Na América do Norte, onde a economia já deu o que tinha para dar?
Na América do Sul, onde há muitos Países ainda atrasados?
Na Europa, onde a economia ficou arrasada?
Na África, onde a maior parte dos habitantes são mortos de fome?
Na Oceânia, onde são quatro gatos?
Na Antártica, onde os pinguins são fofinhos mas mais interessados no peixe do que nos fundos de investimentos?

A resposta óbvia é a Ásia, um mercado enorme (mais de metade da população mundial), em forte crescimento e onde as pessoas trabalham em troca dum prato de lentilhas. Com ainda alguns problemas, sem dúvida, mas mesmo assim com um potencial enorme e de longe o mais promissor no médio e longo prazo.

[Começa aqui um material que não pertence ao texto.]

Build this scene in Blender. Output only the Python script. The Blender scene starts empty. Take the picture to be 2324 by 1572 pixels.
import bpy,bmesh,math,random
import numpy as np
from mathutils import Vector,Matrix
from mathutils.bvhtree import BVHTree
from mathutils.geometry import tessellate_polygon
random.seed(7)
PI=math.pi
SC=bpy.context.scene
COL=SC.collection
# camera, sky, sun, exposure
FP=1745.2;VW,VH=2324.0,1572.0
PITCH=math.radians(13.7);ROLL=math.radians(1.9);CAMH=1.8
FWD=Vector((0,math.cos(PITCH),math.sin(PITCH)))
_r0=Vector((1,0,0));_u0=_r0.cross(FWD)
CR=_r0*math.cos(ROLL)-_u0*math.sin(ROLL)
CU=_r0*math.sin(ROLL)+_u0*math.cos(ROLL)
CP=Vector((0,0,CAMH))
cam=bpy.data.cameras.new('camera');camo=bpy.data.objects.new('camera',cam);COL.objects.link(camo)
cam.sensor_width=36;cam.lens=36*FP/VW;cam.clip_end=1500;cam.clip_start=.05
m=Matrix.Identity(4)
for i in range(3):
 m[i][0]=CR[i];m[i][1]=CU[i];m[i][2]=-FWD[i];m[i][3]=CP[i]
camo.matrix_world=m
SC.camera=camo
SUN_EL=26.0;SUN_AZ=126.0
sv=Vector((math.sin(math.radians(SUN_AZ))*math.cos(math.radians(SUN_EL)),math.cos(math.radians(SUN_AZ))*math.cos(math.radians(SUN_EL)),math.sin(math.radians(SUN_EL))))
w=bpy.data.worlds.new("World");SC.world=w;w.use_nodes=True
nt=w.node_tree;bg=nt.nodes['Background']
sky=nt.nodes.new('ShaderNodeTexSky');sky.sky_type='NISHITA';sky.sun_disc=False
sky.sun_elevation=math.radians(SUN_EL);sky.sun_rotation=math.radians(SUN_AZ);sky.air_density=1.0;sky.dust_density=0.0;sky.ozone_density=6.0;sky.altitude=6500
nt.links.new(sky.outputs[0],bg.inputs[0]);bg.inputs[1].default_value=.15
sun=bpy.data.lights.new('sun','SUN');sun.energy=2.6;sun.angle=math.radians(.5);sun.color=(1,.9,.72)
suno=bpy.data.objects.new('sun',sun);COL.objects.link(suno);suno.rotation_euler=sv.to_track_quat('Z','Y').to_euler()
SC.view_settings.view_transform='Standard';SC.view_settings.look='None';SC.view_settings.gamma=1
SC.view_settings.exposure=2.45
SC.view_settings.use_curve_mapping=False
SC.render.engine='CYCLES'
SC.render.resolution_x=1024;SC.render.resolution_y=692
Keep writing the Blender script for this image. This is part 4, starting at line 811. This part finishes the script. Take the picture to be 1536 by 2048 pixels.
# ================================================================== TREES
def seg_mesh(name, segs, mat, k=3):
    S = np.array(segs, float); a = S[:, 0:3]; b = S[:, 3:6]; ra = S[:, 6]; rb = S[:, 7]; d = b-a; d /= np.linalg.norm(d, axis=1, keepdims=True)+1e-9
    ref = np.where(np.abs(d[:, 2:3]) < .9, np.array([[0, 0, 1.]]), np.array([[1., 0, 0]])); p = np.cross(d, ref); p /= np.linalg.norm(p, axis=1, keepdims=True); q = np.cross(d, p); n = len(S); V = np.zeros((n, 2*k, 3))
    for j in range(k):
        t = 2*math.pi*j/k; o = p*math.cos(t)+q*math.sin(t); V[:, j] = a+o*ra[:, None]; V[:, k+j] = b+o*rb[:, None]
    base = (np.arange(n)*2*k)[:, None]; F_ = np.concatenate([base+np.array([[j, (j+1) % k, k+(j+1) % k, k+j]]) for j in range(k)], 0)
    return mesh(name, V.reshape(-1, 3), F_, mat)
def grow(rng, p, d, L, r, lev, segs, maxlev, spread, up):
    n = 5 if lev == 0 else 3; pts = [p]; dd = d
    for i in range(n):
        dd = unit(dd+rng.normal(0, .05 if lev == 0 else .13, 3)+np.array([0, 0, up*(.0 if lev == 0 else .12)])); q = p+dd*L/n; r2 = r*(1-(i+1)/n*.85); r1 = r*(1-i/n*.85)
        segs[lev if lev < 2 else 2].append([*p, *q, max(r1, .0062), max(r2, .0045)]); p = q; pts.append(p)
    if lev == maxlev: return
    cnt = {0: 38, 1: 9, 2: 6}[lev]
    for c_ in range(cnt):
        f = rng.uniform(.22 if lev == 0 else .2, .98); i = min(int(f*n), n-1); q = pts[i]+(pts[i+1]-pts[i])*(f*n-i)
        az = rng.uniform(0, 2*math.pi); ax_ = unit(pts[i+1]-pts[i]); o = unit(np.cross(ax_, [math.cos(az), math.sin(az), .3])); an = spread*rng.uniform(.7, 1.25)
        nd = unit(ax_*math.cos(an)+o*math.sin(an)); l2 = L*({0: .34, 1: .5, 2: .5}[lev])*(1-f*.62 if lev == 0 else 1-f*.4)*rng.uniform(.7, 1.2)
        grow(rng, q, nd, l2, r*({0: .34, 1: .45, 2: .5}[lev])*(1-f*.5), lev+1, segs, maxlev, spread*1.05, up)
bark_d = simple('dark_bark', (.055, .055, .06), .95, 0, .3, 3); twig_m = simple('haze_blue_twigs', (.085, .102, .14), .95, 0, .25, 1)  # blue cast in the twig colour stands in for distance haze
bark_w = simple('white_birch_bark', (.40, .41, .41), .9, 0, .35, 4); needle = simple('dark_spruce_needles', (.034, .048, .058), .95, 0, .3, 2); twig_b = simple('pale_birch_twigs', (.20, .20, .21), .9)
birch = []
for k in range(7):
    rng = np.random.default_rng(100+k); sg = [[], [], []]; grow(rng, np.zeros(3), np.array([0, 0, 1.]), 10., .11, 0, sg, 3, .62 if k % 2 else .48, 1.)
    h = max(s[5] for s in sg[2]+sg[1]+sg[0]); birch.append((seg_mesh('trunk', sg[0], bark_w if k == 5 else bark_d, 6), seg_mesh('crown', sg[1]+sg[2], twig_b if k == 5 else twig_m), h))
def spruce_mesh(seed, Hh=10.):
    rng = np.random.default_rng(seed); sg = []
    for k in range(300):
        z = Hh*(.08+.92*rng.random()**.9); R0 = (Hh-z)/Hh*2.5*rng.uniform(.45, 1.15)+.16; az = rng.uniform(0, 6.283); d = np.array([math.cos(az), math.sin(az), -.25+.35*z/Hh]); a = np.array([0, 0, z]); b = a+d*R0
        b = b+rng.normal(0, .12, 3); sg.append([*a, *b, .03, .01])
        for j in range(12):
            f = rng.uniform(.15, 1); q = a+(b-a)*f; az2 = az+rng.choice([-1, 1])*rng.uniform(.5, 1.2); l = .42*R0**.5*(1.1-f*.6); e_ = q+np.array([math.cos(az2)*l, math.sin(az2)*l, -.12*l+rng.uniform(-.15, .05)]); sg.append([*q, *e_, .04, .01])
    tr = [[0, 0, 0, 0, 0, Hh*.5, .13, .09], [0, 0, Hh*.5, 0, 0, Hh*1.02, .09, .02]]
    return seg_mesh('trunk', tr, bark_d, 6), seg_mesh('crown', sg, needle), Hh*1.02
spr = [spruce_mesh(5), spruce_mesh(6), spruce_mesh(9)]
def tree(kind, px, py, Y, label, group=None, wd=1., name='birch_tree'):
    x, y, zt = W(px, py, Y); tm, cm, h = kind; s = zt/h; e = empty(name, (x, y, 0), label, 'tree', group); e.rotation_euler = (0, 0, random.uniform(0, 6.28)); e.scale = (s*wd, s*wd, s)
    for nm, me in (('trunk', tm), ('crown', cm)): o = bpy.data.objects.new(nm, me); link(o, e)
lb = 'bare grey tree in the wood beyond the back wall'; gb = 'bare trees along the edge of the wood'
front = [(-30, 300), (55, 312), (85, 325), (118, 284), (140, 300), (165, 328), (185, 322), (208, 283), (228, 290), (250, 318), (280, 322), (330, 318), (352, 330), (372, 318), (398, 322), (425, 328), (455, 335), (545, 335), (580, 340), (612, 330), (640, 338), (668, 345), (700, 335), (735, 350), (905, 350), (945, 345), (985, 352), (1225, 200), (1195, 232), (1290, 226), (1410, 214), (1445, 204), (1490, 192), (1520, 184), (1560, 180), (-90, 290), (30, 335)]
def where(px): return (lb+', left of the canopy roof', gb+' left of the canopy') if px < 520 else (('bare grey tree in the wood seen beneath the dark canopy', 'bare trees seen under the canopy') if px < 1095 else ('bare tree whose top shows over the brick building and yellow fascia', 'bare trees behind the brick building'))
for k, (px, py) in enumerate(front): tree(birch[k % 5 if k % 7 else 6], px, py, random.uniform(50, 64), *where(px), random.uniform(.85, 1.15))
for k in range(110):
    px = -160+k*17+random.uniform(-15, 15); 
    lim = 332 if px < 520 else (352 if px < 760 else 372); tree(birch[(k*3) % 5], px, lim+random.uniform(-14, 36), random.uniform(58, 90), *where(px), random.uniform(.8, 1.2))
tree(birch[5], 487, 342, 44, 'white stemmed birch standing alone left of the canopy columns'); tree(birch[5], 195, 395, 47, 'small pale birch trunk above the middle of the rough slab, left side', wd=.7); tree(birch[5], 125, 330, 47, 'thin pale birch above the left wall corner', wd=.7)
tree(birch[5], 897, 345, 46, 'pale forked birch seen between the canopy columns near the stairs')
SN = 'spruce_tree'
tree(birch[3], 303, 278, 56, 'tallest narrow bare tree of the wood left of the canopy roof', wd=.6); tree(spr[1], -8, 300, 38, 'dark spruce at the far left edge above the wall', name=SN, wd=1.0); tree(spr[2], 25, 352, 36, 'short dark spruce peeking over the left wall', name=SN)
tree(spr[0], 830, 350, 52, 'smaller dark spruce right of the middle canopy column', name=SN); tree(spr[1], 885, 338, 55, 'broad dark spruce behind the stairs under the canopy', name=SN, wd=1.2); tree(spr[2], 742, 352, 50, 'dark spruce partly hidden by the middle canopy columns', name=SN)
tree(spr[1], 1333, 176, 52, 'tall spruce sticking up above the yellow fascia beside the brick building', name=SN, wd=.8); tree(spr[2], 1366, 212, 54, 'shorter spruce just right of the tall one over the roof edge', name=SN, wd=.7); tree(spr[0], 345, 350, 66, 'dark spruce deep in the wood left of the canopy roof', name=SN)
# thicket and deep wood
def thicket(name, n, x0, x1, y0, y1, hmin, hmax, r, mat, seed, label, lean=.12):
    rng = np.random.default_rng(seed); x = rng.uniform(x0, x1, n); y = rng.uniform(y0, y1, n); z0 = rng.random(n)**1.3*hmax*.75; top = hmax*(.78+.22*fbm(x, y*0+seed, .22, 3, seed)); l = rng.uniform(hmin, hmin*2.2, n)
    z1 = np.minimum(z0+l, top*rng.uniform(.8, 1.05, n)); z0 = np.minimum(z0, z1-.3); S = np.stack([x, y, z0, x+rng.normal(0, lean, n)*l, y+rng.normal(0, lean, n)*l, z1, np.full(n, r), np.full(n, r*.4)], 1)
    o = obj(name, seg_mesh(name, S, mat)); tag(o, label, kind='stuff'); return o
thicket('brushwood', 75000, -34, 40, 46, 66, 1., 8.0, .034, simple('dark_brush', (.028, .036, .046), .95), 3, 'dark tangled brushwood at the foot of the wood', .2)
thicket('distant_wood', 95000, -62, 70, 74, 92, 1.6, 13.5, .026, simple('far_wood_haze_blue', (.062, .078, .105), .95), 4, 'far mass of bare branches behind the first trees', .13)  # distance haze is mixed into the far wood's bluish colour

Lamento, não consigo ver nada de multipolar aqui.
Contrariamente ao Evans-Pritchard, que estimo, não consigo ver nenhuma “evolução”. Vejo, isso sim, o Capital que trabalha como sempre fez. Até hoje pensei que os BRICS não passavam duma outra face da mesma moeda, sempre baseada nas leis selvagens do Capitalismo. Com a entrada do Yuan no SDR, a face é agora exactamente a mesma: e a calma olímpica de Washington perante a entrada da moeda chinesa (mas não estão empenhados numa guerra comercial?) parece um sinal muito significativo.

Haverá problemas no início, como citado, mas com o passar do tempo encontrar diferenças será cada vez mais difícil.

Ipse dixit.

Fonte: Daily Telegraph 

3 Replies to “O Yuan no FMI”

  1. Washington silencia porque o grande capital tapa-lhe a boca. Incrível, há 15 anos era impensável esta vassalagem. Quanto mais desindustrialização, mais os joelhos se dobram. A importância norte americana pode ainda parecer um lustre, mas está cada dia mais reduzida a condição de cão de guarda planetário do pessoal da banca.

    Expedito.

  2. A melhor e mais visível dimensão do verdadeiro poder seria mostrar o quanto as economias nacionais dependem do grande capital sionista internacional. Mostrar a composição dos PIBs por país e o quanto não são nacionais. O Brasil é um excelente exemplo disso. Chegou a ser a sexta economia do mundo, mas é totalmente dependente do capital externo em dólar, tanto que suas "crises" são produtos da saída repentina do mesmo. Este é o maios símbolo do quanto o mundo é uma colônia sionista.